The ‘Learning by doing’ programme gives the city a huge opportunity to learn about all aspects of a circular economy and about the role local governments should and could play. It has a clear impact on the city administration. Processes and ways of working have been modified, and the use of governmental instruments like tendering land for circular buildings has become more common. Many municipal departments are now getting involved by launching their own projects.

Thanks to results generated in the research stage, the private sector is willing to commit to multi-stakeholder projects in the city. An in-depth evaluation combined with strategic advice for the next political term from 2018 to 2022 helps Amsterdam focus on results, with short-term achievable goals. Finally, the implementation of circular economy initiatives has bolstered the international position of the city. Amsterdam is perceived as a front-runner. This attracts companies and start-ups, which consider the city as a living lab to expand their business.


One key takeaway is to work closely together with the private sector and research institutes. And since circular economy projects rely on a cross-sectoral approach, it is essential to involve the entire city administration from the very beginning.

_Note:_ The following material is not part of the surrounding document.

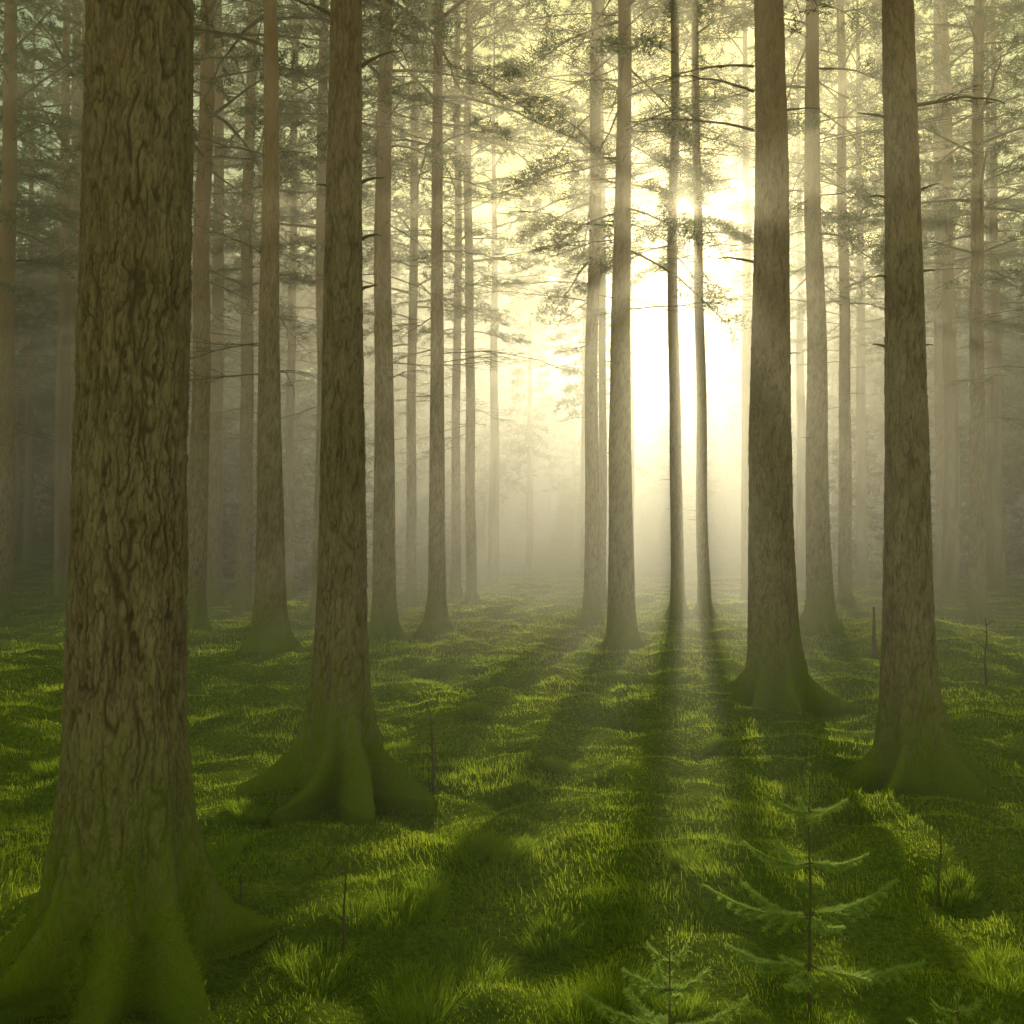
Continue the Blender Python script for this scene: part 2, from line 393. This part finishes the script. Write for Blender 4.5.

The circular economy can sometimes be perceived as an abstract and conceptual movement. Project leaders must make the circular economy tangible and practical, for both professionals and citizens.

A good method to achieve a circular economy is to use existing strategies, such as green procurement. A clear starting point for every city is to get an in-depth insight into their city’s make up. Then, based on clear criteria, leaders must choose the most relevant value chains, from both an economic and an ecological perspective.